Son olarak Ramazan Bayramı’na bir gün kaldığını hatırlatan Esra Özakça, Gülmen ve Özakça’nın herkesin bayramını kutladığını iletti.

Esra Özakça şunları kaydetti:

İnsanlar bayram kutlayacaklar, ama bayramı kutlayamayan aç çocuklar gibi bizler de kutlayamayacağız. Tüm inananların bayramını şimdiden kutluyorum, Nuriye ve Semih de gönderdikleri mesaj ile herkesin bayramını kutluyor. Keşke Nuriye ve Semih’i oradan alsaydık ve gerçek bir bayram kutlayabilseydik.

Gülmen’den bayram mektubu

Nuriye Gülmen ise Ramazan Bayramı nedeni ile kaleme aldığı mektubunda “Açlıkla geçen ilk bayramım olacak” dedi.

Mektubunda, bu bayramın ailesinden ve sevdiklerinden ayrı ilk bayramı olduğunu belirten Gülmen, “Bayramın güzelini halkların adalete doyduğu yarınlarda kutlayacağız” ifadelerini kullandı.

Gülmen 21 Haziran tarihinde kaleme aldığı mektubunda şu satırlara yer verdi:

Bugün 21 Haziran. Açlık grevimizin 105. günündeyiz. Pazar günü, açlığın 109. gününde Ramazan bayramını kutlayacak Müslüman halklar…

Ben de ailemden ve sevdiklerimden ayrı ilk bayramımı idrak edeceğim. Bu, aynı zamanda açlıkla geçen ilk bayramım olacak.

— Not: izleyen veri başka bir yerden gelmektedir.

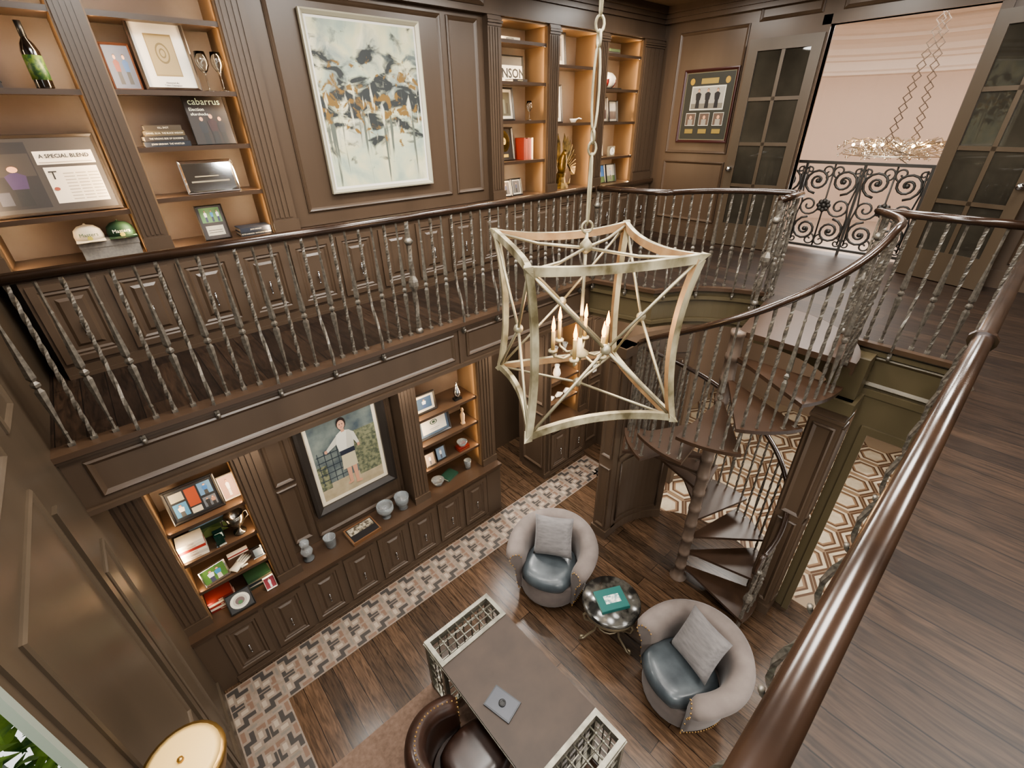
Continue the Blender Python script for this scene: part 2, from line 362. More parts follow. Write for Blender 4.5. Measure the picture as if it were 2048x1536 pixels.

Milyonlarca çocuğun geceleri yatağa aç girdiği, milyonlarca insanın, adalete aç olduğu bir dünyada bizim açlığımız nedir ki? Mesele yemeksiz kalmaksa, karın açlığıysa, çocukların bayramlara aç uyandığı bir dünyada açlığımızın adını ağzıma almayız. Ama bugün açlığımızın ifade ettiği şey, karın açlığından çok daha fazlasıdır. 21. yüzyılda, emperyalizmin bedelini tüm dünya halklarına ödettiği, içinde geçmekte olduğumuz krizinde; adalet, ekmeğe ve onura aç milyonların sesi olma iddiasındadır bizim çekmekte olduğumuz açlık.

Bu bayram, kutlayacağımız en güzel bayram olmayacak. En güzelini halkların adalete doyduğu yarınlarda kutlayacağız. Ama bunu da elimizdekilerle kutlamayı bileceğiz.